Ultimately, as Christians we are all striving for human integration, which is conformance to God’s will and our responsibility to Him, even while imperfect. This naturally engenders the sexual integration that is achieved when we seek to live lives of Christian virtue and a sexual orienting that reflects the sovereignty of God as Creator as well as our responsible participation in that Creative Act.

The Catechism of the Catholic Church states:

2358. “The number of men and women who have deep-seated homosexual tendencies is not negligible. This inclination, which is objectively disordered, constitutes for most of them a trial. They must be accepted with respect, compassion, and sensitivity. Every sign of unjust discrimination in their regard should be avoided. These persons are called to fulfill God’s will in their lives and, if they are Christians, to unite to the sacrifice of the Lord’s Cross the difficulties they may encounter from their condition.”
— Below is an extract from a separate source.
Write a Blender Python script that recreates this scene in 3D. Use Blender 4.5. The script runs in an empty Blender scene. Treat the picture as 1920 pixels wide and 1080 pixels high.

What if I have a friend or family member who is “gay”?

Courage membership is for persons who are same-sex attracted and who desire to live chaste lives that reflect positively on the mission and nature of the Church. Refer to the “Contacts” page for information about Encourage, a support group for friends and families of persons who are same-sex attracted.

That said, we understand the heartache and confusion on both sides. It takes a great deal of wisdom, faith, and charity to know how to best approach the topic with a sensitivity and understanding that promotes respect for the individual without sacrificing the teaching authority and mission of the Church. It is best to seek good advice, and as always, to commit the particular situation to prayer.